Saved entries
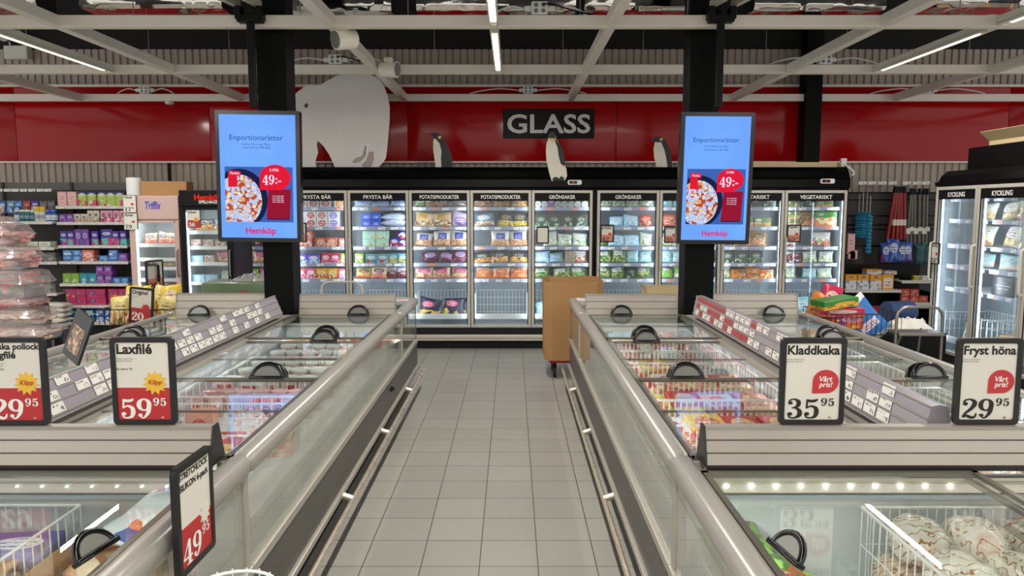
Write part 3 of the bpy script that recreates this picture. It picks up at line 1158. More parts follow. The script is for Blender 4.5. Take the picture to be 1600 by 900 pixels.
def me_loaf(lx, ly, lz, seed):
    """a wrapped bird: plump ovoid with thigh bulges and a twisted end"""
    k = ('bird', lx, ly, lz, seed)
    if k in CACHE:
        return CACHE[k]
    mb = MB()
    nu, nv = 22, 16
    rows = []
    for j in range(nv + 1):
        a = PI * j / nv
        rows.append([])
        for i in range(nu):
            b = 2 * PI * i / nu
            d = Vector((math.sin(a) * math.cos(b), math.cos(a), math.sin(a) * math.sin(b)))
            f = 1 + .13 * noise.noise(d * 2.3 + Vector((seed, 0, 0))) + .05 * noise.noise(d * 7 + Vector((0, seed, 0)))
            f += .16 * math.exp(-((d.x - .7) ** 2 + (d.y + .35) ** 2) / .12) + .16 * math.exp(-((d.x + .7) ** 2 + (d.y + .35) ** 2) / .12)
            if d.y > .8:
                f += (d.y - .8) * 1.2
            p = Vector((d.x * lx / 2 * f, d.y * ly / 2 * f, d.z * lz / 2 * f))
            if d.y > .93:
                p.x *= .5
                p.z *= .5
            rows[-1].append(mb.bm.verts.new(p + Vector((0, 0, lz / 2))))
    for A, B in zip(rows, rows[1:]):
        for i in range(nu):
            mb.bm.faces.new((A[i], A[(i + 1) % nu], B[(i + 1) % nu], B[i]))
    bmesh.ops.remove_doubles(mb.bm, verts=mb.bm.verts[:], dist=.0005)
    CACHE[k] = mb.mesh('wrapped_bird', 80)
    return CACHE[k]


# ------------------------------------------------------------------ goods: prints
def P_(n, *a, **k):
    M[n] = pack('print_' + n, *a, **k)


MEAT = [(150, 60, 54), (196, 120, 100), (96, 40, 40)]
FRIES = [(196, 140, 74), (226, 180, 110), (140, 84, 44)]
VEG = [(70, 110, 50), (150, 170, 90), (214, 200, 150)]
P_('berry_red', (226, 218, 216), None, None, (176, 50, 62), lab=(.5, .5, .36, .40))
P_('berry_orange', (228, 220, 210), None, None, (232, 140, 50), lab=(.5, .5, .36, .40))
P_('berry_purple', (224, 218, 226), None, None, (120, 100, 190), lab=(.5, .5, .36, .40))
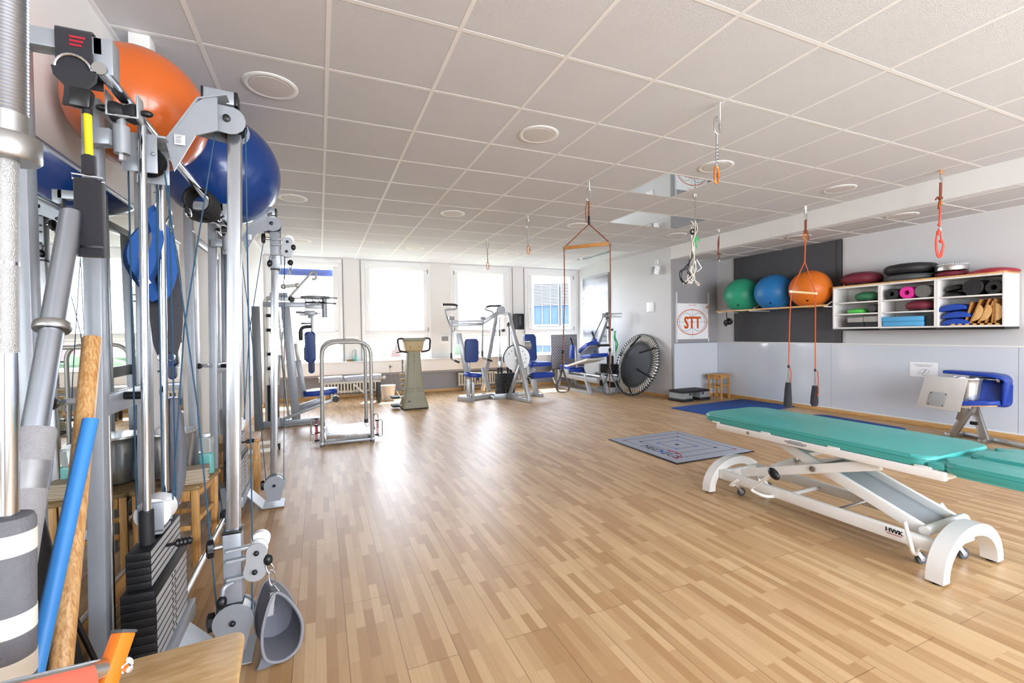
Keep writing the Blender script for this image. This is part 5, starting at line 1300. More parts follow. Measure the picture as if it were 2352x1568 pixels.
t = thing('soap_bottle', 'plastic bottle with turquoise liquid on the sill between the first two windows', 'bottle', (.64, 9.63, .735))
mat('turq', '#86d6d2', .2, trans=.4); mat('clear_plastic', '#e6efee', .15, trans=.7)
MB().lathe([(0, .001), (.038, 0), (.040, .01), (.040, .10), (0, .10)], (.66, 9.63, .735), n=20).build('liquid', M['turq'], t)
MB().lathe([(.0405, .1), (.0405, .20), (.03, .225), (.015, .235), (.015, .25), (0, .25)], (.66, 9.63, .735), n=20).build('upper_body', M['clear_plastic'], t)
tag(MB().bx(.50, .63, 9.60, 9.68, .735, .775, .003).build('small_box', M['aged_wood']), 'small brown box on the sill beside the soap bottle', 'box')
tag(MB().bx(.50, .73, 9.734, 9.74, 1.19, 1.24).build('paper_strip', M['paper']), 'narrow white paper strip stuck between the first and second windows', 'paper strip')
tag(MB().bx(-.05, .16, 9.58, 9.64, .735, .742).build('pen_tray', M['dark_grey_plastic']), 'flat dark strip lying on the sill behind the loop handrails', 'tray')
t = thing('power_socket', 'double socket on the white cable duct behind the stair trainer', 'socket', (1.37, 9.57, .58))
MB().bx(1.30, 1.385, 9.572, 9.581, .56, .645, .004).bx(1.39, 1.475, 9.572, 9.581, .56, .645, .004).build('plate', M['white_plastic'], t)
MB().cyl((1.34, 9.54, .60), (1.34, 9.574, .60), .02, n=14).build('plug', M['dark_grey_plastic'], t)
MB().tube(catmull([(1.34, 9.545, .60), (1.33, 9.5, .50), (1.36, 9.3, .25), (1.42, 8.6, .03), (1.45, 8.0, .05)]), .004, 6).build('power_cord', M['grey_plastic'], t)
t = thing('wall_box', 'small white switch box on the pier between the second and third windows', 'switch box', (2.5, 9.73, 1.15))
MB().bx(2.44, 2.66, 9.70, 9.739, 1.08, 1.24, .006).build('case', M['white_plastic'], t); MB().bx(2.47, 2.62, 9.696, 9.702, 1.11, 1.21, .003).build('cover', M['grey_plastic'], t)
t = thing('towel_dispenser', 'black paper towel dispenser on the pier between the third and fourth windows', 'dispenser', (4.33, 9.66, 1.35))
MB().pad((4.33, 9.665, 1.53), (.26, .14, .37), None, .04, .03).build('housing', M['black_plastic'], t)
MB().bx(4.30, 4.36, 9.588, 9.598, 1.45, 1.66, .004).build('window_strip', M['dark_grey_plastic'], t)
MB().bx(4.25, 4.41, 9.61, 9.70, 1.305, 1.35, .006).build('towel_mouth', M['white_plastic'], t)
# ================================================================ outside the windows
mat('lawn', '#48533a', .9, 0, .2, .4, spec=.05); mat('leaf_green', '#4c5840', .9, 0, .3, 1.2, bump=.8, bscale=6, spec=.05); mat('leaf_dark', '#44503e', .9, 0, .3, 1.2, bump=.8, bscale=6, spec=.05)
mat('roof_red', '#574340', .8, 0, .1, 2, spec=.05); mat('render_wall', '#5a5956', .8, spec=.05); mat('facade_white', '#6e6e6c', .6, spec=.05); mat('facade_blue', '#3c4c62', .6, 0, .12, .6, spec=.05); mat('bark', '#2b241d', .9, spec=.05)
tag(MB().bx(-60, 70, 12, 140, -6.3, -6).build('lawn_ground', M['lawn']), kind='structure')
rnd = random.Random(11)
def tree(x, y, h, r, m, label):
    t = thing('tree', label, 'tree', (x, y, -6), 'trees outside the windows')
    MB().cyl((x, y, -6), (x, y, -6+h*.6), .22, .12, n=10).build('trunk', M['bark'], t)
    mb = MB()
    for k in range(14):
        a = rnd.uniform(0, 2*PI); d = rnd.uniform(0, r*.6); rr = rnd.uniform(.35, .6)*r
        r0 = bmesh.ops.create_icosphere(mb.bm, subdivisions=2, radius=rr)
        c = V((x+d*math.cos(a), y+d*math.sin(a), -6+h*rnd.uniform(.55, .9)))
        for v in r0['verts']: v.co = v.co*(1+rnd.uniform(-.12, .12))+c
    mb.build('crown', M[m], t, smooth=0)
tree(-4.5, 30, 6.4, 2.6, 'leaf_green', 'pale green tree outside the first window'); tree(2.2, 27, 6.3, 2.2, 'leaf_green', 'pale green tree outside the second window, left of the red roofed house')
tree(9.5, 32, 6.3, 2.6, 'leaf_dark', 'green tree outside the third window'); tree(16.0, 30, 6.4, 2.2, 'leaf_green', 'pale green tree at the foot of the office building outside')
def house(x, y, w, d, h, label):
    t = thing('house', label, 'house', (x, y, -6), 'houses outside')
    MB().bx(x-w/2, x+w/2, y-d/2, y+d/2, -6, -6+h).build('walls', M['render_wall'], t)
    MB().prism([(-d/2-.4, 0), (d/2+.4, 0), (0, h*.62)], (x-w/2-.3, y, -6+h), (0, 1, 0), (0, 0, 1), w+.6).build('roof', M['roof_red'], t)
    for k in (-.25, .25): MB().bx(x+w*k-.5, x+w*k+.5, y-d/2-.05, y-d/2+.05, -6+h*.45, -6+h*.85).build('window', M['facade_blue'], t)
house(.3, 42, 9, 8, 4.0, 'red roofed house seen through the first window'); house(14, 54, 11, 8, 4.3, 'red roofed house seen through the second window behind the stair trainer')
t = thing('office_building', 'white office building with blue panes and lowered blinds seen through the fourth window', 'building', (17, 26, -6))
bx0, by0 = V((11.5, 24.2, 0)), V((20.8, 18.9, 0)); dv = (by0-bx0).normalized(); nv = V((dv.y, -dv.x, 0)); 
if nv.y > 0: nv = -nv
def quad_wall(s0, s1, z0, z1, off, th, m, name, par):
    a_ = bx0+dv*s0+nv*off; mb = MB(); mb.prism([(0, z0), (s1-s0, z0), (s1-s0, z1), (0, z1)], a_, dv, (0, 0, 1), th); return mb.build(name, M[m], par)
quad_wall(-.6, 10.5, -6, 9, -.3, .25, 'facade_white', 'facade', t)
mat('blind_slat', '#66686a', .6, spec=.05)
for fl, zb in enumerate((-1.9, 1.7, 5.0)):
    for k in range(6):
        s0 = .3+1.62*k
        w_ = quad_wall(s0, s0+1.46, zb, zb+2.45, .05, .06, 'facade_blue', 'window_pane', t)
        fr_ = MB()
        for q_ in (0, .49, .98, 1.46): a_ = bx0+dv*(s0+q_)+nv*.14; fr_.bar(a_+V((0, 0, zb)), a_+V((0, 0, zb+2.45)), .09, .05, dv)
        for z_ in (zb, zb+2.45): fr_.bar(bx0+dv*s0+nv*.14+V((0, 0, z_)), bx0+dv*(s0+1.46)+nv*.14+V((0, 0, z_)), .05, .10)
        fr_.build('window_frame', M['facade_white'], w_)
        if fl == 1:
            bl_ = MB()
            for j in range(15): z_ = zb+2.42-.088*j; bl_.bar(bx0+dv*(s0+.03)+nv*.22+V((0, 0, z_)), bx0+dv*(s0+1.43)+nv*.22+V((0, 0, z_)), .05, .055)
            bl_.build('blind', M['blind_slat'], w_)
# blue roller awning case outside the first window
tag(MB().bx(-.86, .28, 9.86, 9.95, 2.47, 2.60, .01).build('awning', mat('awning_blue', '#5468b0', .6)), 'blue awning roll at the top of the first window', 'awning')
# ================================================================ mirror wall
def wall_mirror(y0, y1, z0, z1, label, joint=None):
    m = thing('wall_mirror', label, 'mirror', (XL+.01, (y0+y1)/2, z0))
    segs = [y0]+([joint] if joint else [])+[y1]
    for a, b in zip(segs[:-1], segs[1:]): MB().bx(XL+.002, XL+.008, a+.001, b-.001, z0, z1).build('mirror_pane', M['mirror'], m)
    MB().bx(XL+.002, XL+.016, y0-.012, y1+.012, z1, z1+.016, .002).build('edge_profile', M['alu'], m); MB().bx(XL+.002, XL+.016, y0-.012, y1+.012, z0-.016, z0, .002).build('edge_profile', M['alu'], m)
wall_mirror(.30, 3.20, .085, 1.995, 'large frameless mirror behind the near cable tower and leaning poles', 2.83)
wall_mirror(3.62, 4.05, .085, 1.96, 'narrow mirror on the wall between the two cable towers')
d = struct('door_1', MB().bx(XL, XL+.03, 4.40, 5.24, 0.005, 2.03, .003), M['wall_window_white'])
MB().bx(XL, XL+.05, 4.32, 4.40, 0, 2.10, .004).bx(XL, XL+.05, 5.24, 5.32, 0, 2.10, .004).bx(XL, XL+.05, 4.40, 5.24, 2.03, 2.10, .004).build('door_frame', M['grey_metal_light'], d)
MB().cyl((XL+.03, 4.48, 1.03), (XL+.08, 4.48, 1.03), .01).bar((XL+.075, 4.48, 1.03), (XL+.075, 4.60, 1.03), .02, .02, (0, 0, 1), .005).build('door_handle', M['alu'], d)
w = MB(); w.bx(XL, XL+.03, 3.24, 3.60, 0, 2.2); struct('trim_12', w, M['wall_white'])
PP = P(322, 82, Z=CEIL); b = MB(); b.bx(PP.x-.045, PP.x+.045, PP.y-.02, PP.y+.07, 2.50, CEIL, .002); struct('trim_13', b, M['white_paint'])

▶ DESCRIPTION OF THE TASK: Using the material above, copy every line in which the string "follow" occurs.

▶ THE COMPLETED TASK:
Write part 3 of the bpy script that recreates this picture. It picks up at line 1158. More parts follow. The script is for Blender 4.5. Take the picture to be 1600 by 900 pixels.
Keep writing the Blender script for this image. This is part 5, starting at line 1300. More parts follow. Measure the picture as if it were 2352x1568 pixels.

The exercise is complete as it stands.